Europe set to miss flagship open access target

Despite some progress, researchers are still reluctant to switch journals because of fears it could hinder their careers

March 7, 2018
Arrows missing target
Source: iStock

The European Union is set to miss its target of having all scientific research freely available by 2020, as progress towards open access hits a “plateau” because of deeper problems in how research is assessed.

Sixty to 70 per cent of universities reported that less than a fifth of their researchers’ peer-reviewed publications are freely available, depending on the type of open access, according to a survey of more than 300 members of the European University Association.
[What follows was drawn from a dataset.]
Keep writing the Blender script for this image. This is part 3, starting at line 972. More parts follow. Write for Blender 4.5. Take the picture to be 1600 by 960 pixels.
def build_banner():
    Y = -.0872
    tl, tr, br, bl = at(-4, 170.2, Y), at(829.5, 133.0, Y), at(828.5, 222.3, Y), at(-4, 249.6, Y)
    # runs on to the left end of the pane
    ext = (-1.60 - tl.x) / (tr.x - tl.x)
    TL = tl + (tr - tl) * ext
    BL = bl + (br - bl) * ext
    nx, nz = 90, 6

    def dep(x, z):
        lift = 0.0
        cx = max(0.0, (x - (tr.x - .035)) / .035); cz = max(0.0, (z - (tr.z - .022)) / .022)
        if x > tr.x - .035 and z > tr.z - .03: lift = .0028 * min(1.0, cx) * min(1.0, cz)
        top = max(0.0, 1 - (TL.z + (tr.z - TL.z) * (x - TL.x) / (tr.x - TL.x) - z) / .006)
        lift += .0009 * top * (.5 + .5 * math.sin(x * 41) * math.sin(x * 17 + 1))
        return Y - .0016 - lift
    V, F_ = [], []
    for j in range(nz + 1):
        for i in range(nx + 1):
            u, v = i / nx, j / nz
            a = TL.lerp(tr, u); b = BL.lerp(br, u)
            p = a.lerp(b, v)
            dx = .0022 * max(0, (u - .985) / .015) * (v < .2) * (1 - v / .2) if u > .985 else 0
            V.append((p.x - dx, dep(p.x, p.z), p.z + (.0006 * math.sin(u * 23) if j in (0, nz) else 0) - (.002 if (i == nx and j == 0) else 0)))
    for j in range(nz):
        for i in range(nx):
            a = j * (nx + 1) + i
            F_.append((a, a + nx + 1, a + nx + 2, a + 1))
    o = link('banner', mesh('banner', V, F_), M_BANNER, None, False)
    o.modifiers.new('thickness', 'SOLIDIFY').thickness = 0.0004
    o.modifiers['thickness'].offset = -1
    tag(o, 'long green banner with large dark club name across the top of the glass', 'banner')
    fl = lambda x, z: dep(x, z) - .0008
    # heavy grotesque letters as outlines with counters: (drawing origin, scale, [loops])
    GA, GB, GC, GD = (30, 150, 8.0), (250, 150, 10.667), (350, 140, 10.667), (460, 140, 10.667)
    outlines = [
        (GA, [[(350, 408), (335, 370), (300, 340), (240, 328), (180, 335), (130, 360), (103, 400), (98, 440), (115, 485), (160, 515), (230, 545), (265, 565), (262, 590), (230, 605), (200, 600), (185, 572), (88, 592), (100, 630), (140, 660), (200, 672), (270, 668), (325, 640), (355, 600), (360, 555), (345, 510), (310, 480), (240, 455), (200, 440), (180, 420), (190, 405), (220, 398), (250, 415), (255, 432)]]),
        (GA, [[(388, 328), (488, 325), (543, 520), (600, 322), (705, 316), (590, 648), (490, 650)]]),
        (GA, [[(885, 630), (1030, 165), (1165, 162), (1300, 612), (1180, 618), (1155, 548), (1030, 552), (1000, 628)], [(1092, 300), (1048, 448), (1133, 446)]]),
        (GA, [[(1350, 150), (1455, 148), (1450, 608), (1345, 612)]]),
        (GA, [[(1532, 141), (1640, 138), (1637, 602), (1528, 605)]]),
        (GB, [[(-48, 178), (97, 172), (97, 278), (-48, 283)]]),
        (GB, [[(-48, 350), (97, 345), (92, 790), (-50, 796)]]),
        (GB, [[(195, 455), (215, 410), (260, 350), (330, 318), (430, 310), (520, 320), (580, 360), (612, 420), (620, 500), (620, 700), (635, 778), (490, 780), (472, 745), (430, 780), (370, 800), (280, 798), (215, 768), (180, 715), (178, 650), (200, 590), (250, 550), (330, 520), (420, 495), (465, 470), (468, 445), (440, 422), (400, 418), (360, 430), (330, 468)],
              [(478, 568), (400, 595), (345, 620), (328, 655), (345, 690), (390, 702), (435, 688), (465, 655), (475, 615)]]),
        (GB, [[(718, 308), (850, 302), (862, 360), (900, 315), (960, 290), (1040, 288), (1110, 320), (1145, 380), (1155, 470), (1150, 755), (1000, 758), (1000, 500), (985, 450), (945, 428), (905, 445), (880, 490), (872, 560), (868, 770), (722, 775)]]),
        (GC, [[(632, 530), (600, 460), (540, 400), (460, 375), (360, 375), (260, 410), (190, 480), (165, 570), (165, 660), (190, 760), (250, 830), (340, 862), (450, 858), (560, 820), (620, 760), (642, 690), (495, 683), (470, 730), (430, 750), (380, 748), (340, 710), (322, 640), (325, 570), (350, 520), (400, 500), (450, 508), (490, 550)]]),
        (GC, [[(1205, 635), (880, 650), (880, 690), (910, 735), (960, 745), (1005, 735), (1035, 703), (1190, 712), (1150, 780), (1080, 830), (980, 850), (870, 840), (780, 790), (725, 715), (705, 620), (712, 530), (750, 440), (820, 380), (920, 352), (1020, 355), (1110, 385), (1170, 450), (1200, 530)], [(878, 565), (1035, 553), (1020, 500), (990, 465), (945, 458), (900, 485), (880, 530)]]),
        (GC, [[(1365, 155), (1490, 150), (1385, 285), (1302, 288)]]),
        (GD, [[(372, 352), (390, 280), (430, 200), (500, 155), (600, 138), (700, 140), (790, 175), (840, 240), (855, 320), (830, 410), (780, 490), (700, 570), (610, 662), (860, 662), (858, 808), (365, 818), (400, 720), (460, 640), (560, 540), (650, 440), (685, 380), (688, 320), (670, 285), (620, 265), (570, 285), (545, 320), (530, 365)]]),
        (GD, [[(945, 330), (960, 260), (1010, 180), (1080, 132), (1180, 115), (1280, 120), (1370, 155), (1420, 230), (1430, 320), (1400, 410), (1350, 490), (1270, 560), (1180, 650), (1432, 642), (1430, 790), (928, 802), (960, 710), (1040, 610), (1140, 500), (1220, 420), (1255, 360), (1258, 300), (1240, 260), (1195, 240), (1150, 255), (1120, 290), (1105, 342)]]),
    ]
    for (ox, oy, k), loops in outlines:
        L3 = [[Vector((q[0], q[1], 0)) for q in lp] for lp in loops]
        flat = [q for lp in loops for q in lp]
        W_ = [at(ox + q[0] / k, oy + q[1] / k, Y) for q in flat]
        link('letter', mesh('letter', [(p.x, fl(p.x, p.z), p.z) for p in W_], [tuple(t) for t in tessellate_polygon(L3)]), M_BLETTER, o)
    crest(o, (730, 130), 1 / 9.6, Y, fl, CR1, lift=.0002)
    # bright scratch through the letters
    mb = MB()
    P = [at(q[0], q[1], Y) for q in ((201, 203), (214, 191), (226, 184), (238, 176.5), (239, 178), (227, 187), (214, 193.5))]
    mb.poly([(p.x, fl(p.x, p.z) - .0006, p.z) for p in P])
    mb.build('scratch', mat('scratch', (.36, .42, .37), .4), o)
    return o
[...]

Only one in 10 universities said that more than 40 per cent of their research was published as “gold” open access, where there is no delay making it public.

In 2016, EU member states’ science and industry ministers, supported by the European Commission, backed a move to full open access in just four years.

This latest survey asks members about papers published in 2013, 2014 and 2015, so may not capture all progress made to date. But it still concludes that to hit the 2020 target “will require greater engagement by all of the relevant stakeholders”.

This chimes with an EU progress report released at the end of February which concludes that “100 per cent full open access in 2020 is realistically not achievable in the majority of European countries participating in this exercise in the foreseeable future”.

Lidia Borrell-Damian, the EUA’s director for research and innovation, said that “unfortunately [full open access] is very difficult to achieve” and that “we have reached a plateau in which it’s very difficult to move forward”.

Open access had taken off in some subjects – like physics, where the open access arXiv pre-print platform is widely used – in which “traditional indicators” of journal prestige such as impact factors and other measures of citations were “less relevant”, she explained.

But in most disciplines, these measures were still crucial for burnishing researchers’ career prospects, she added, making it difficult for authors to switch to less prestigious, lower impact factor open access journals. “As long as it [research assessment] is based on these proxy indicators, it’s impossible to change the game,” Dr Borrell-Damian said.

This is backed up by the survey findings. The biggest barrier to publishing in an open access repository was the “high priority given to publishing in conventional journals”, a hindrance cited by more than eight in 10 universities. “Concerns about the quality of open access publications” were also mentioned by nearly 70 per cent of respondents.

In some disciplines, to publish open access, “you have to be a believer or activist” and it comes “at the risk of damaging your own career”, Dr Borrell-Damian said.

Echoing a long-standing concern in science, she argued that “we need a whole new system” of research assessment that does not rely so heavily on citations and impact factors.

The EU’s flagship Horizon 2020 funding scheme requires grant recipients to publish their findings openly, but this was a far from universal policy for national funding bodies, she added.

A spokesman for the EU Council acknowledged that “more efforts will be needed overall to accelerate progress towards full open access for all scientific publications”.